The first thing to discuss with a consultant is the type of threats your business is likely to face. If your business is high profile or controversial, you’ll likely face a threat from botnets. The idea behind botnets is to drain your company of processing power. Here your web server is pinged from multiple locations millions of times a second. As a result, it starts to lose performance. And in extreme circumstances, it can be brought down.

These denial-of-service attacks are designed to prevent your business from carrying out its operations. They can also harvest capacity from your IT resources, bringing down your productivity. And so they mustn’t be allowed to run their course. Proactive maintenance of systems by a third party is an excellent way to prevent attacks from getting out of control.

If your business has valuable data, hackers might try to use trojan horses. The idea here is to gain backdoor access to your business systems. Hackers will try to harvest your email lists, erase your data or get customer information. Here again, consultants can help you to identify the problem and point you in the direction of how to deal with it.

Focus On Improving Security In Non-Computer Devices

The latest frontier in the battle between companies and criminals is the internet of things. It’s not just computers anymore that are subject to hacking. According to the Cybersecurity Market Report, it’s things too. There are now whole sub-markets that are connected to traditional IT infrastructure. Things like smart and the industrial internet are new technologies. But they aren’t adequately protected by existing ecosystems. Hence, there’s now a significant risk that businesses in these sectors will suffer catastrophic breaches.

Companies need to spend more on making sure that smart devices are as secure as the rest of their network. Criminals will exploit any weakness in your smart device network.



Hire Ethical Hackers

Investor’s Business Daily recently reported cybersecurity spending would balloon over the next half-decade. It’s expected to top $1 trillion between 2017 and 2021. Driving that trend, they propose, will be a rise in businesses hiring hackers to test their own systems. These freelance hackers will be put to work, testing whether companies can withstand an attack.



But the focus is, again, going to be on the internet of things. Industry tracker, Cybersecurity Ventures, predicts double-digit growth in the sector going forward. It also predicts that protecting the IoT will, ironically, fall to hackers.

The good news is that educational institutions have been training people to hack for years now. And there’s a large pool of ethical hackers for businesses to choose from. Hackers can be hired to do all sorts of things to help your company. But the most common use is for highlighting data protection issues. Hackers are usually assigned the task of breaching company data. Along the way, they help to expose weaknesses in company defenses. And these shortcomings can then be targeted for improvement. Most of the time, weaknesses are on the employee end of the spectrum. But sometimes you’ll find fault with password encryption and server access.

Redesign Cyber Security Systems

Lastly, it’s time for a reality check. Companies are spending more money than ever on protecting themselves from cybercrime. And yet the average loss following a breach has risen to $7 million. That suggests that the industry is doing something wrong when it comes to spending their money. According to PwC’s cybercrime report, 47 percent of companies are putting money into new technologies. But far fewer companies are thinking about their cyber security strategies. The effect of this is that companies are putting their money into technologies that probably aren’t helping them. Too few companies are stepping back and assessing the risk that they face, and how those risks have changed.
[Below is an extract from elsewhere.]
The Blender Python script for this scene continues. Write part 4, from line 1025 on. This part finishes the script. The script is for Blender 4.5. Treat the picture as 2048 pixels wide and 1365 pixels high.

So here’s how to spend your money. First, generate a risk-based cybersecurity framework that’s adaptable. Seek professional advice if you need to. Make sure that your company knows the specific risks that affect the sector. And find out what are the latest tactics being used by cybercriminals.



Second, share knowledge with other companies about the state of your cyber security. Only 15 percent of enterprises told PwC that knowledge sharing was a priority for them. And so it’s clear that many businesses aren’t leveraging existing relationships.

Finally, involve all stakeholders in discussions of cyber security threats. Partners, outside experts, and the board should all contribute to the process. Including everybody in your strategy helps you to avoid wasting money and resources.